**Task to carry out:** Look through the records that follow. Copy every line containing the word "from".

**Entries supplied:**
===============

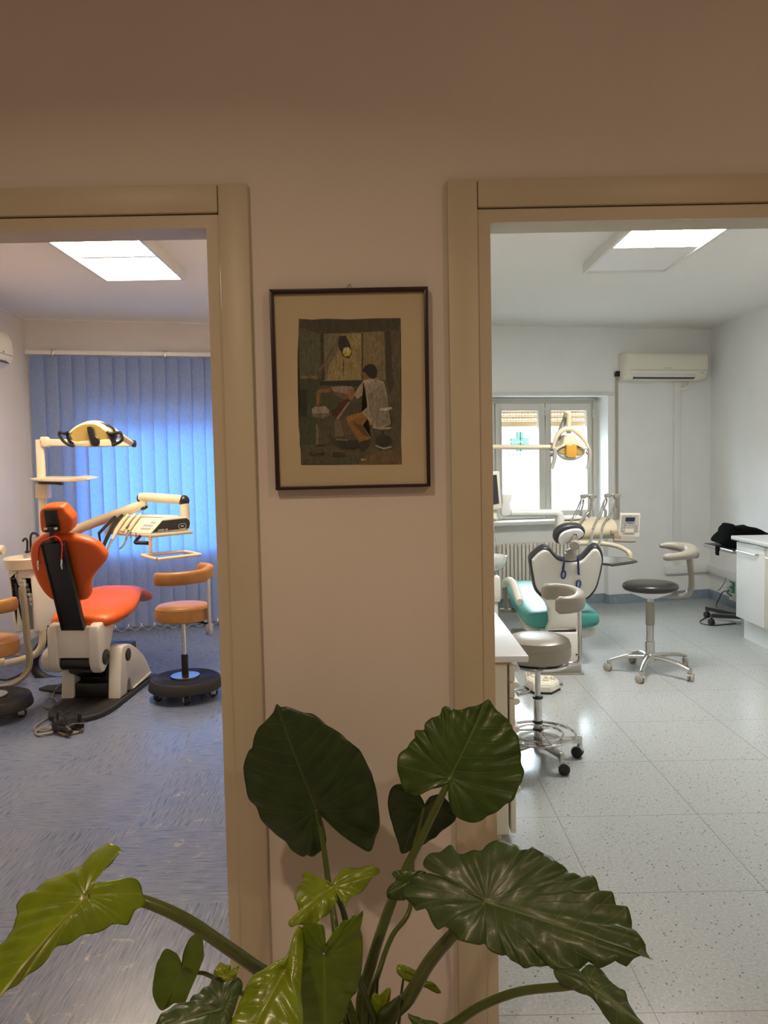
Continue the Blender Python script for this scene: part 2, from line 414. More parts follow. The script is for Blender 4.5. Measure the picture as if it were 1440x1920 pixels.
# door linings with their casings
for nm, (x0, x1) in (('door_1', DOOR1), ('door_2', DOOR2)):
    d = tag(thing(nm, None, None, ((x0 + x1) / 2, WY0, 0)), kind='structure')
    b = B()
    b.bb((x0 - J, WY0 - 0.012, 0), (x0, WY1 + 0.003, HEAD + J)); b.bb((x1, WY0 - 0.012, 0), (x1 + J, WY1 + 0.003, HEAD + J))
    b.bb((x0, WY0 - 0.012, HEAD), (x1, WY1 + 0.003, HEAD + J))
    struct('door_lining', b, M['trim_cream'], d, world=True)
    for xa, xb in ((x0 - J - 0.073, x0 - J - 0.0005), (x1 + J + 0.0005, x1 + J + 0.073)):
        struct('casing', B().bb((xa, WY0 - 0.022, 0), (xb, WY0, HEAD + 0.102), 0.004), M['trim_cream'], d, world=True)
    struct('head_casing', B().bb((x0 - J + 0.001, WY0 - 0.0215, HEAD + J + 0.004), (x1 + J - 0.001, WY0, HEAD + 0.101), 0.003), M['trim_cream'], d, world=True)

# right-hand outer wall with the window niche
RO = Vector((XP1, 7.72 + 0.21 * XP1, 0)); RM = Matrix.Translation(RO) @ Matrix.Rotation(RA, 4, 'Z')
def ru(X): return (X - XP1) / math.cos(RA)
def placed(name, b, m, Mx, parent=None, kind='structure', **k):
    """build in the frame Mx and link"""
    bmesh.ops.transform(b.bm, matrix=Mx, verts=b.bm.verts)
    o = obj(name, b, m, parent, world=parent is not None, **k)
    if kind: o['kind'] = kind
    return o
PD = 0.10
NU0, NU1, ND, LINT = ru(1.02), ru(2.354), 0.25, 2.19
b = B(); T = 0.38
b.bb((-0.1, 0, 0), (NU0, T, CEIL)); b.bb((NU1, 0, 0), (ru(3.524) + 0.3, T, CEIL)); b.bb((NU0, 0, LINT), (NU1, T, CEIL)); b.bb((NU0, PD, 0), (NU1, T, 0.872))
placed('wall_back', b, M['plaster_white'], RM)
placed('trim_1', B().bb((NU0 - 0.3, -0.018, LINT - 0.001), (ru(2.415), 0.0, LINT + 0.038), 0.003), M['trim_white'], RM)
placed('window_sill', B().bb((NU0 - 0.02, -0.035, 0.872), (NU1 + 0.04, 0.0, 0.912), 0.006).bb((NU0, -0.01, 0.873), (NU1, ND, 0.911)), M['trim_white'], RM)
b = B(); b.bb((-0.1, -0.012, 0), (NU0, 0, 0.10)); b.bb((NU1, -0.012, 0), (ru(3.524), 0, 0.10)); b.bb((NU0, PD - 0.012, 0), (NU1, PD, 0.10)); b.bb((NU1 - 0.012, 0, 0), (NU1, PD, 0.10))
placed('baseboard_back', b, M['skirting'], RM)
struct('baseboard_right', B().bb((3.512, WY1, 0), (3.524, 8.44, 0.10)), M['skirting'])
b = B()
for zc in (0.0,): b.bb((ru(2.99), -0.045, 0.292), (ru(3.524) , 0, 0.378), 0.004)
placed('trim_2', b, M['plastic_white'], RM)
struct('trim_3', B().bb((3.476, 5.2, 0.292), (3.524, 8.42, 0.378), 0.004), M['plastic_white'])
placed('trim_4', B().bb((ru(3.085), -0.04, 0.378), (ru(3.16), 0, 2.33), 0.004), M['plastic_white'], RM)

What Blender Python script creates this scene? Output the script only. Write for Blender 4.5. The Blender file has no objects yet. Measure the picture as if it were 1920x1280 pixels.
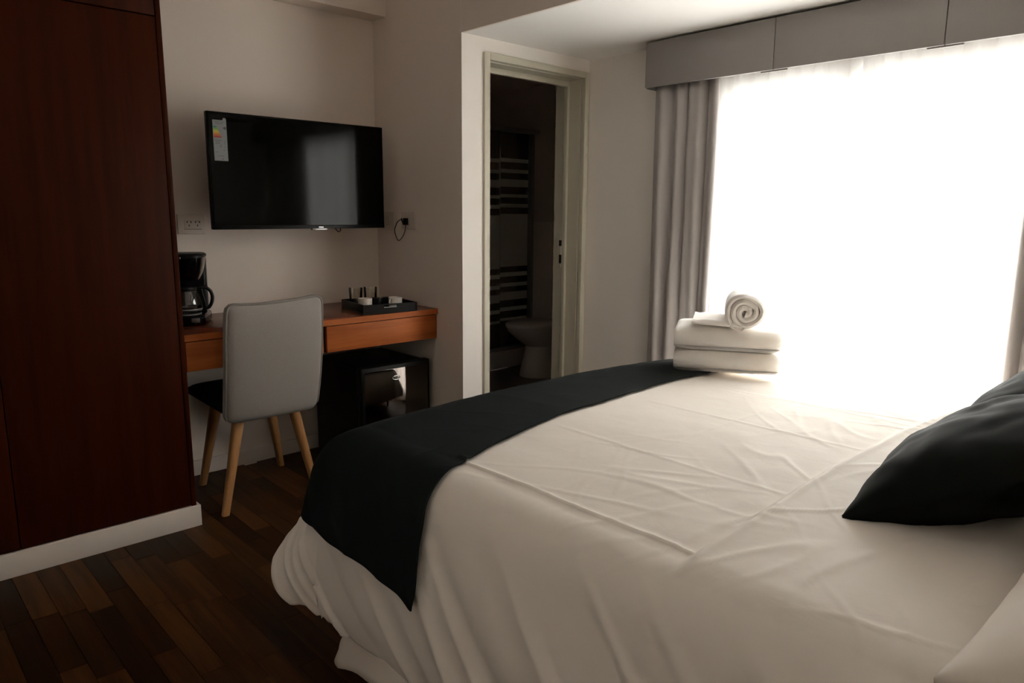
import bpy, bmesh, math, random
from mathutils import Vector, Matrix, noise

random.seed(7)
S = bpy.context.scene
COL = S.collection
PI = math.pi

# ------------------------------------------------------------------ camera
YAW, PITCH, ROLL, FPX, CAMH = math.radians(43.031), math.radians(10.198), math.radians(-0.4447), 1356.46, 1.28
_fw = Vector((math.sin(YAW) * math.cos(PITCH), math.cos(YAW) * math.cos(PITCH), -math.sin(PITCH)))
_rt = Vector((math.cos(YAW), -math.sin(YAW), 0))
_dn = _fw.cross(_rt)
_r2 = _rt * math.cos(ROLL) + _dn * math.sin(ROLL)
_d2 = _dn * math.cos(ROLL) - _rt * math.sin(ROLL)
cam_data = bpy.data.cameras.new('camera')
cam = bpy.data.objects.new('camera', cam_data)
COL.objects.link(cam)
cam_data.sensor_width = 36
cam_data.lens = FPX / 1920 * 36
cam_data.clip_start = 0.02
m = Matrix((( _r2.x, -_d2.x, -_fw.x, 0), (_r2.y, -_d2.y, -_fw.y, 0), (_r2.z, -_d2.z, -_fw.z, CAMH), (0, 0, 0, 1)))
cam.matrix_world = m
S.camera = cam

# ------------------------------------------------------------------ sky and light
SKY = 28.0
w = bpy.data.worlds.new('sky')
S.world = w
w.use_nodes = True
bg = w.node_tree.nodes['Background']
bg.inputs[0].default_value = (1.0, 0.962, 0.91, 1)
bg.inputs[1].default_value = SKY
ld = bpy.data.lights.new('window_portal', 'AREA')
ld.shape = 'RECTANGLE'; ld.size = 1.7; ld.size_y = 1.9
ld.cycles.is_portal = True
lo = bpy.data.objects.new('window_portal', ld)
COL.objects.link(lo)
lo.location = (3.27, 1.16, 1.02)
lo.rotation_euler = (0, math.radians(90), 0)
lo.rotation_euler = (math.radians(90), 0, math.radians(90))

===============

**Complete response:**
Continue the Blender Python script for this scene: part 2, from line 414. More parts follow. The script is for Blender 4.5. Measure the picture as if it were 1440x1920 pixels.
from mathutils import Vector, Matrix, noise